Quote all of the data that follows exactly as written, skipping the images.

§ **STORED DATA**:
##########
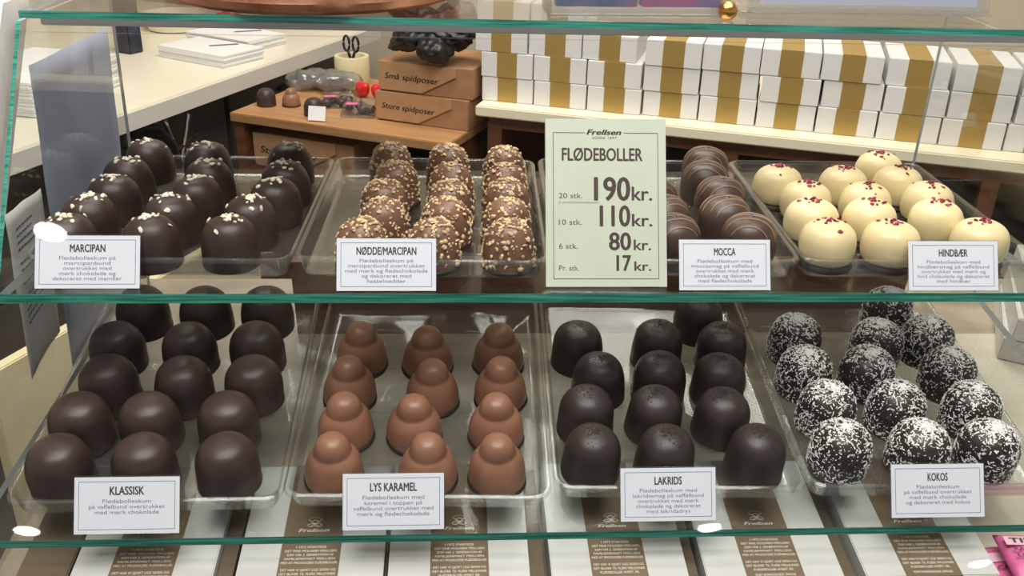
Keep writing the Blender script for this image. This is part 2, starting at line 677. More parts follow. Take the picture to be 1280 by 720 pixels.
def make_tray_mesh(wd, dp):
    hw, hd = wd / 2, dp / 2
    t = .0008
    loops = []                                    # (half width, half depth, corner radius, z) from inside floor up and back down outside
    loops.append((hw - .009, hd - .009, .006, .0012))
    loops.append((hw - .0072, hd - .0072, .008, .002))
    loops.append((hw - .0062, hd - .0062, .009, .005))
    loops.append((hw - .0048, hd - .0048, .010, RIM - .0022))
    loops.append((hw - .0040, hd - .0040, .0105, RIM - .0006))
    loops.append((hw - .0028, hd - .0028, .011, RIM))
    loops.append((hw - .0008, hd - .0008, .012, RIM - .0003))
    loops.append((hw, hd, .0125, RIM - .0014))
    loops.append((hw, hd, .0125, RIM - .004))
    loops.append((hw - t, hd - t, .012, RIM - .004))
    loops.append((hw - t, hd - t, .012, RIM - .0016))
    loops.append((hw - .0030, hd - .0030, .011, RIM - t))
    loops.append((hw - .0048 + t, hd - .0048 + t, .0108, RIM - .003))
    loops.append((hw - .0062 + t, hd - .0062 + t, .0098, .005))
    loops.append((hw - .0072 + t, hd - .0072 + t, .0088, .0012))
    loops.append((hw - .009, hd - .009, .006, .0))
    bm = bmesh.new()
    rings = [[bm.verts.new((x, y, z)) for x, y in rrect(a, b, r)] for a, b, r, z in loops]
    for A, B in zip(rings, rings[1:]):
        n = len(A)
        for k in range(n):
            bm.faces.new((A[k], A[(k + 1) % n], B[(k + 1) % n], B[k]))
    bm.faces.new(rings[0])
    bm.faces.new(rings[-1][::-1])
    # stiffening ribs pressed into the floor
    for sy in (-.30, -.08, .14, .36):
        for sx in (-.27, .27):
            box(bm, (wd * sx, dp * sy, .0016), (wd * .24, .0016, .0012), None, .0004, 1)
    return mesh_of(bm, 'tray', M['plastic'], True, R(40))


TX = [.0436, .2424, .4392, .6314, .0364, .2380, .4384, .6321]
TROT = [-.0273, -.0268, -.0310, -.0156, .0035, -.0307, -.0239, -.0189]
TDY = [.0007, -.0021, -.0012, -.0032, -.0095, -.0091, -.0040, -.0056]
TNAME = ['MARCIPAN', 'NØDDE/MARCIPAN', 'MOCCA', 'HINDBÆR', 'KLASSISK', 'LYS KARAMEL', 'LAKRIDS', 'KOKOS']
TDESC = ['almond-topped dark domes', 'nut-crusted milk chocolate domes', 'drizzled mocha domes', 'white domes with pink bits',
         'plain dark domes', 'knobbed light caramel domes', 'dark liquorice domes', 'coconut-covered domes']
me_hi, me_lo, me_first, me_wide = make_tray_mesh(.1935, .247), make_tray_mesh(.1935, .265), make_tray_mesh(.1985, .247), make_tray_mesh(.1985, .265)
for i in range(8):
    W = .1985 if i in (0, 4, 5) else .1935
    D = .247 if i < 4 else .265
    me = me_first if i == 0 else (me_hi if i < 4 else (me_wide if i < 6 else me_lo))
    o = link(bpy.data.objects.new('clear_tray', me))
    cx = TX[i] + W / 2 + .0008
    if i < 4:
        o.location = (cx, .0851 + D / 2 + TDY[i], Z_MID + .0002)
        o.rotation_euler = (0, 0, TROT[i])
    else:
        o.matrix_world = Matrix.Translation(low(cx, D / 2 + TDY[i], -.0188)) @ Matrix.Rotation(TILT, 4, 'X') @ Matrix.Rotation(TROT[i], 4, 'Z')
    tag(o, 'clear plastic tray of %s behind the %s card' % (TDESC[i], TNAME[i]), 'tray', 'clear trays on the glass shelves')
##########
§ **ANSWER IN FULL**:
Keep writing the Blender script for this image. This is part 2, starting at line 677. More parts follow. Take the picture to be 1280 by 720 pixels.
def make_tray_mesh(wd, dp):
    hw, hd = wd / 2, dp / 2
    t = .0008
    loops = []                                    # (half width, half depth, corner radius, z) from inside floor up and back down outside
    loops.append((hw - .009, hd - .009, .006, .0012))
    loops.append((hw - .0072, hd - .0072, .008, .002))
    loops.append((hw - .0062, hd - .0062, .009, .005))
    loops.append((hw - .0048, hd - .0048, .010, RIM - .0022))
    loops.append((hw - .0040, hd - .0040, .0105, RIM - .0006))
    loops.append((hw - .0028, hd - .0028, .011, RIM))
    loops.append((hw - .0008, hd - .0008, .012, RIM - .0003))
    loops.append((hw, hd, .0125, RIM - .0014))
    loops.append((hw, hd, .0125, RIM - .004))
    loops.append((hw - t, hd - t, .012, RIM - .004))
    loops.append((hw - t, hd - t, .012, RIM - .0016))
    loops.append((hw - .0030, hd - .0030, .011, RIM - t))
    loops.append((hw - .0048 + t, hd - .0048 + t, .0108, RIM - .003))
    loops.append((hw - .0062 + t, hd - .0062 + t, .0098, .005))
    loops.append((hw - .0072 + t, hd - .0072 + t, .0088, .0012))
    loops.append((hw - .009, hd - .009, .006, .0))
    bm = bmesh.new()
    rings = [[bm.verts.new((x, y, z)) for x, y in rrect(a, b, r)] for a, b, r, z in loops]
    for A, B in zip(rings, rings[1:]):
        n = len(A)
        for k in range(n):
            bm.faces.new((A[k], A[(k + 1) % n], B[(k + 1) % n], B[k]))
    bm.faces.new(rings[0])
    bm.faces.new(rings[-1][::-1])
    # stiffening ribs pressed into the floor
    for sy in (-.30, -.08, .14, .36):
        for sx in (-.27, .27):
            box(bm, (wd * sx, dp * sy, .0016), (wd * .24, .0016, .0012), None, .0004, 1)
    return mesh_of(bm, 'tray', M['plastic'], True, R(40))


TX = [.0436, .2424, .4392, .6314, .0364, .2380, .4384, .6321]
TROT = [-.0273, -.0268, -.0310, -.0156, .0035, -.0307, -.0239, -.0189]
TDY = [.0007, -.0021, -.0012, -.0032, -.0095, -.0091, -.0040, -.0056]
TNAME = ['MARCIPAN', 'NØDDE/MARCIPAN', 'MOCCA', 'HINDBÆR', 'KLASSISK', 'LYS KARAMEL', 'LAKRIDS', 'KOKOS']
TDESC = ['almond-topped dark domes', 'nut-crusted milk chocolate domes', 'drizzled mocha domes', 'white domes with pink bits',
         'plain dark domes', 'knobbed light caramel domes', 'dark liquorice domes', 'coconut-covered domes']
me_hi, me_lo, me_first, me_wide = make_tray_mesh(.1935, .247), make_tray_mesh(.1935, .265), make_tray_mesh(.1985, .247), make_tray_mesh(.1985, .265)
for i in range(8):
    W = .1985 if i in (0, 4, 5) else .1935
    D = .247 if i < 4 else .265
    me = me_first if i == 0 else (me_hi if i < 4 else (me_wide if i < 6 else me_lo))
    o = link(bpy.data.objects.new('clear_tray', me))
    cx = TX[i] + W / 2 + .0008
    if i < 4:
        o.location = (cx, .0851 + D / 2 + TDY[i], Z_MID + .0002)
        o.rotation_euler = (0, 0, TROT[i])
    else:
        o.matrix_world = Matrix.Translation(low(cx, D / 2 + TDY[i], -.0188)) @ Matrix.Rotation(TILT, 4, 'X') @ Matrix.Rotation(TROT[i], 4, 'Z')
    tag(o, 'clear plastic tray of %s behind the %s card' % (TDESC[i], TNAME[i]), 'tray', 'clear trays on the glass shelves')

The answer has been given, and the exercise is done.